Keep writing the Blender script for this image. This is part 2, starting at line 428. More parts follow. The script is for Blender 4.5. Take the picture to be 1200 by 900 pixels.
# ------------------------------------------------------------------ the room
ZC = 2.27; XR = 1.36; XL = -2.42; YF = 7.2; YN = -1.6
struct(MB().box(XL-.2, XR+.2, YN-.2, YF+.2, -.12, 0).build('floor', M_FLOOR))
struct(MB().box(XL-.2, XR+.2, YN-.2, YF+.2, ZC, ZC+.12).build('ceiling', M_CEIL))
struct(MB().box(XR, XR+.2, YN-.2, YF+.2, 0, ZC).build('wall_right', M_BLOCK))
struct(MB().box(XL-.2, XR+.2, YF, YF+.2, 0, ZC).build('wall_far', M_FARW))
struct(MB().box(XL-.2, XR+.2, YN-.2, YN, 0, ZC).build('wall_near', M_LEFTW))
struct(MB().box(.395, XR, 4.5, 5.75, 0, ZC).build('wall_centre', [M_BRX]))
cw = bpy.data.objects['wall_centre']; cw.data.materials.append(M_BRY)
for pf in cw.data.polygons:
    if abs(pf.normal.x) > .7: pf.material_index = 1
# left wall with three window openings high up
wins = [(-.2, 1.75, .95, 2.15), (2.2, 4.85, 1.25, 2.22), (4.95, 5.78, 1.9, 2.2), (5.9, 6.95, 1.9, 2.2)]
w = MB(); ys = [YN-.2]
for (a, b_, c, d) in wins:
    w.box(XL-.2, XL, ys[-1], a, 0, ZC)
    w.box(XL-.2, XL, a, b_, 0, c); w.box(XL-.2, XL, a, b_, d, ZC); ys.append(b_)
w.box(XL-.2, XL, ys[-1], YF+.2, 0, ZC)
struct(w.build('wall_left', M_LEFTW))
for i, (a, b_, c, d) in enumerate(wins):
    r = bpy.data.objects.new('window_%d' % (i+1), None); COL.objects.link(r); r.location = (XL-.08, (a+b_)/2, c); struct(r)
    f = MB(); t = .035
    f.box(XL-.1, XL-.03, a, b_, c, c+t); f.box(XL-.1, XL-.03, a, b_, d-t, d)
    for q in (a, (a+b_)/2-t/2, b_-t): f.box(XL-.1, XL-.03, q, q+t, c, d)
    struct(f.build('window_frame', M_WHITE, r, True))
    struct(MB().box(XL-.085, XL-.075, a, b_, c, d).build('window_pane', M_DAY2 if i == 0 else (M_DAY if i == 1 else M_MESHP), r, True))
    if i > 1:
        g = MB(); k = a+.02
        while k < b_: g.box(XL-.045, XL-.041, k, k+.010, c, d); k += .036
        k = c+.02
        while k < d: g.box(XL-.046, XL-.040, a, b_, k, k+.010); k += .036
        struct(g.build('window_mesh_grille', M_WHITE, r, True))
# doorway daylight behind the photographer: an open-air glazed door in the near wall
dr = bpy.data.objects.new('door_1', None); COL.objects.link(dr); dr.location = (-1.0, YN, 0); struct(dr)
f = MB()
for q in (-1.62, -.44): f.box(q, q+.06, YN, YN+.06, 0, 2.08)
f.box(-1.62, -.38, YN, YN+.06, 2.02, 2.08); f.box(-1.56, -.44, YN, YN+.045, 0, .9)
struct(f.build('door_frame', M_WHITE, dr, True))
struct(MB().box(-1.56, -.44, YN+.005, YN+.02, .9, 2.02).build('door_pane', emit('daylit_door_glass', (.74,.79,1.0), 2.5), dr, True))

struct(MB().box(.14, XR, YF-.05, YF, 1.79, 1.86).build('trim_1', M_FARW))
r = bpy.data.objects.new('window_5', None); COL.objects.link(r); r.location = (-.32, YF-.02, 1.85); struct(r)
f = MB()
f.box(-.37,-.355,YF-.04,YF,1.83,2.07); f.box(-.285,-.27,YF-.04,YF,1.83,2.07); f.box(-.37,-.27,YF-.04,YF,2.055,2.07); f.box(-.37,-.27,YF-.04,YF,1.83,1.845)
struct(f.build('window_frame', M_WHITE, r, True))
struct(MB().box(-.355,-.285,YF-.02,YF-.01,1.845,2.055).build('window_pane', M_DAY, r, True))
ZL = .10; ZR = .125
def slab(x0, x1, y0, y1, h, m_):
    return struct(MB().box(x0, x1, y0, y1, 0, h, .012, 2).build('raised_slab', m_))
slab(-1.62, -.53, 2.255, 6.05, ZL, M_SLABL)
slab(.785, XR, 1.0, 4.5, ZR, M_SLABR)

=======

Everything from the first line of the data through the line containing "-.12, 0).build('floor', M_FLOOR))" should be echoed exactly. Add nothing.

Keep writing the Blender script for this image. This is part 2, starting at line 428. More parts follow. The script is for Blender 4.5. Take the picture to be 1200 by 900 pixels.
# ------------------------------------------------------------------ the room
ZC = 2.27; XR = 1.36; XL = -2.42; YF = 7.2; YN = -1.6
struct(MB().box(XL-.2, XR+.2, YN-.2, YF+.2, -.12, 0).build('floor', M_FLOOR))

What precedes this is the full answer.